Candy, costumes and Christians

Once, I got down onto a dirty, beer-covered floor of a pitch-black room and waited for half an hour to scare my roommate.

I have an insatiable sweet tooth for both candy and college girls under-dressed in leather.

I watch old horror movies all year round, even when Christmas comes.

Put all of these together – terror, sweets, horror and slutty costumes – you get my favorite holiday: Halloween.

Everything about Halloween turns me on.

For me, it is the one night I can dress up like a complete ass and not have anyone question it. It’s the one night, surrounded by a group of my peers, I can drink beer, listen to Lamb of God and eat candy simultaneously.

It’s the one night where everyone shares the mind-set that massive amounts of mischief must happen.

At least that’s how Halloween is in the circles I travel.

Still, there will be poor children who are locked in their bedrooms by Mommy and Daddy while they watch all their friends go door-to-door, getting unfathomable amounts of chocolate.

They’ll beg and plead, asking “Why? Why can’t I go, too?”

Gripping their rosaries, knuckles white with fear, Mommy and Daddy whisper “Because ... Halloween is the Devil’s Day ... you don’t want him to chop your head off while you’re trick-or-treating, do you?”

Now, that was a dramatization – a poor one I might add – but I’m trying to get a point across.

Even though some people might think otherwise, the Halloween we know is no longer religious.

Sure, some so-called Satanists might go out in the night and spray-paint 666 on a church or crucify a kitten and dedicate it to the dark lord, but I think if Satan was real, he’d have the sense to know those people are slow.

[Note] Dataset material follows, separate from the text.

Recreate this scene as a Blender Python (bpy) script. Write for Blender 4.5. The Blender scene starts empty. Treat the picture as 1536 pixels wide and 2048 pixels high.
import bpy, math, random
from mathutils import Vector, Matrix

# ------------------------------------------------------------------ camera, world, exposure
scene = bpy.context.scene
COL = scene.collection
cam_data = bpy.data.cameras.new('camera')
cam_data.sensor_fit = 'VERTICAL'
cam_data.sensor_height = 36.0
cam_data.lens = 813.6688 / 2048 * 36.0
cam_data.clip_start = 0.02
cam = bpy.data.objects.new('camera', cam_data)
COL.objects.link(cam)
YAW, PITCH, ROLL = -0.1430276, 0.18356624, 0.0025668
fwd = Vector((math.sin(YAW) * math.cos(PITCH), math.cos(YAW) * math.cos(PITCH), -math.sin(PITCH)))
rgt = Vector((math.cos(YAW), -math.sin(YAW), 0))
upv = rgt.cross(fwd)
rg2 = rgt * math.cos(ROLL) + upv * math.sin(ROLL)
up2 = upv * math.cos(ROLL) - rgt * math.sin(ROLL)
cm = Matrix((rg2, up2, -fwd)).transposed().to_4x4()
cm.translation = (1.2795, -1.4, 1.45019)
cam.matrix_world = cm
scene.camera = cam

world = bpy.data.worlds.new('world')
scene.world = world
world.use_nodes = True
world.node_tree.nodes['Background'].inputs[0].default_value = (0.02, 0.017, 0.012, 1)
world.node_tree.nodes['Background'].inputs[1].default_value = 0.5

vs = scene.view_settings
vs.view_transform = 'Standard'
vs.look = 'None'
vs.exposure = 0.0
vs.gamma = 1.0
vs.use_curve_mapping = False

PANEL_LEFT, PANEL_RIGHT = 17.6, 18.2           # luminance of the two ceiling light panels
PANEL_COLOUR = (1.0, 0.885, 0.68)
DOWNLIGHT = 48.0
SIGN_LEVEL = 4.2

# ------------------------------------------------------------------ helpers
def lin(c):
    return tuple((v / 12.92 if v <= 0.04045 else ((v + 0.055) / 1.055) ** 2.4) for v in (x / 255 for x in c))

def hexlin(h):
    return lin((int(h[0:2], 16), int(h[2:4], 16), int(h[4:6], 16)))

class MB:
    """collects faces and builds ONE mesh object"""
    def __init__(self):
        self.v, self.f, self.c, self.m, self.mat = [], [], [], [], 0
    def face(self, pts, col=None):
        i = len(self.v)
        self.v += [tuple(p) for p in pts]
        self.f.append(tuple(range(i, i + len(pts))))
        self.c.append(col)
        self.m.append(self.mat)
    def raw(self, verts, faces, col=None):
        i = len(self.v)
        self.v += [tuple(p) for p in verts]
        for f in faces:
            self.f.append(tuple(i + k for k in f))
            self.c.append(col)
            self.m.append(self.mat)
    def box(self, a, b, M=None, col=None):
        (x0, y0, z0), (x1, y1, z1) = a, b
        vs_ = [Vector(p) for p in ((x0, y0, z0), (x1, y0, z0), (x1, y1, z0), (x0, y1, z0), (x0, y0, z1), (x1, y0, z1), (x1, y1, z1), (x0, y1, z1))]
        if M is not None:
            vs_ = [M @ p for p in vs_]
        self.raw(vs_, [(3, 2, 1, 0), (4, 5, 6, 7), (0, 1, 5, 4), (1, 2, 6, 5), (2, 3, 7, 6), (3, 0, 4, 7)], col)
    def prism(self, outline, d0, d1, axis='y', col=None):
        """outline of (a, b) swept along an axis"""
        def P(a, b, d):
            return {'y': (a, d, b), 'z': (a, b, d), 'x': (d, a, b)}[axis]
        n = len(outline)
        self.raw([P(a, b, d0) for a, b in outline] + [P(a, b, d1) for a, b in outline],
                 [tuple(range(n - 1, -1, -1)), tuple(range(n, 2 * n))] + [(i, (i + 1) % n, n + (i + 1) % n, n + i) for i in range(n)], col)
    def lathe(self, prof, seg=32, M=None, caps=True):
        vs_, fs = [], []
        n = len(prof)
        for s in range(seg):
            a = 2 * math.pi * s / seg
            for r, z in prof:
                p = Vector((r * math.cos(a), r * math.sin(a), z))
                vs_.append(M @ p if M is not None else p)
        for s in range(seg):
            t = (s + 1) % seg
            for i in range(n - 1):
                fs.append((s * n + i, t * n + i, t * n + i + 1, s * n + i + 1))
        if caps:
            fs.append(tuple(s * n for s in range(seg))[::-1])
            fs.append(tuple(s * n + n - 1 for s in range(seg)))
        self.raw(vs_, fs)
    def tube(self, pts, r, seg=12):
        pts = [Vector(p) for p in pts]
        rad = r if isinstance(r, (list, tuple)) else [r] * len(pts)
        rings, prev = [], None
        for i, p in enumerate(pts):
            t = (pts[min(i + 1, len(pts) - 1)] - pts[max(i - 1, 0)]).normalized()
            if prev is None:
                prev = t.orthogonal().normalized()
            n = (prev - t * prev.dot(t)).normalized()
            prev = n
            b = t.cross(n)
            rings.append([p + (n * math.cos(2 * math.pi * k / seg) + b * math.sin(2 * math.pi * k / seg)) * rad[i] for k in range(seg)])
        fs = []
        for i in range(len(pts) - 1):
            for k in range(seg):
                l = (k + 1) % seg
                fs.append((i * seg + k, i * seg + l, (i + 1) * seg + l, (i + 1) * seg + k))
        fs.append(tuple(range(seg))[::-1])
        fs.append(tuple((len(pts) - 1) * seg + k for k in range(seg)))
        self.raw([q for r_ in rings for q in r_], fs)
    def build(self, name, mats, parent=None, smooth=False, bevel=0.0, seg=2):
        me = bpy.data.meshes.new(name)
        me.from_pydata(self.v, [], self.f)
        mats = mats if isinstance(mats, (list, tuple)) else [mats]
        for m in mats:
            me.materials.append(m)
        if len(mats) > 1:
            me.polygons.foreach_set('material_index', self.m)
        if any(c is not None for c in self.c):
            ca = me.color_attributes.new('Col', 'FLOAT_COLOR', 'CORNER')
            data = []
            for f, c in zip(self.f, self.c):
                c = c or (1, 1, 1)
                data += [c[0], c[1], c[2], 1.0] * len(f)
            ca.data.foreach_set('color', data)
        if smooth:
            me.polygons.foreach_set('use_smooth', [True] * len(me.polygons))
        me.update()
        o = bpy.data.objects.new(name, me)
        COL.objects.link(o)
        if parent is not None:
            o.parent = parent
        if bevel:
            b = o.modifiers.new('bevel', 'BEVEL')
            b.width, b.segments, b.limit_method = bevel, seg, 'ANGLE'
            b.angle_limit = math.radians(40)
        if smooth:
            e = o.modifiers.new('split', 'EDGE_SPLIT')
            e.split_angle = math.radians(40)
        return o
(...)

Sure, Halloween was originally a “religious” holiday, but most people don’t even know what it was based on.

The Celts, who lived in the area that is now Ireland about 2,000 years ago, celebrated Samhain on October 31, the night before their new year started. They believed the ghosts of the dead would return to Earth during this time.

The whole event was meant to help protect them from the oncoming winter. It wasn’t created to summon evil demons from Hell and release them upon the world.

Our modern Halloween has very loose ties to what the Celts originally had intended for the holiday. And those ties just keep getting looser.

What would a holiday be in our fair nation if we couldn’t profit from it?

In good ol’ American fashion, we have commercialized Halloween so much that it is now the second largest holiday in the country.

This year, with only lint in their pockets, Americans are predicted to spend six billion dollars for the holiday, on everything from candy and costumes to decor and greeting cards. 

So this year, see America’s Halloween for the consumer-driven holiday it really is. Enjoy mischief and candy knowing an unseen force won’t strike you down.

Leave your religious woes and, for my sake, your fat cousin Marsha, dressed as a scandalous genie, at home.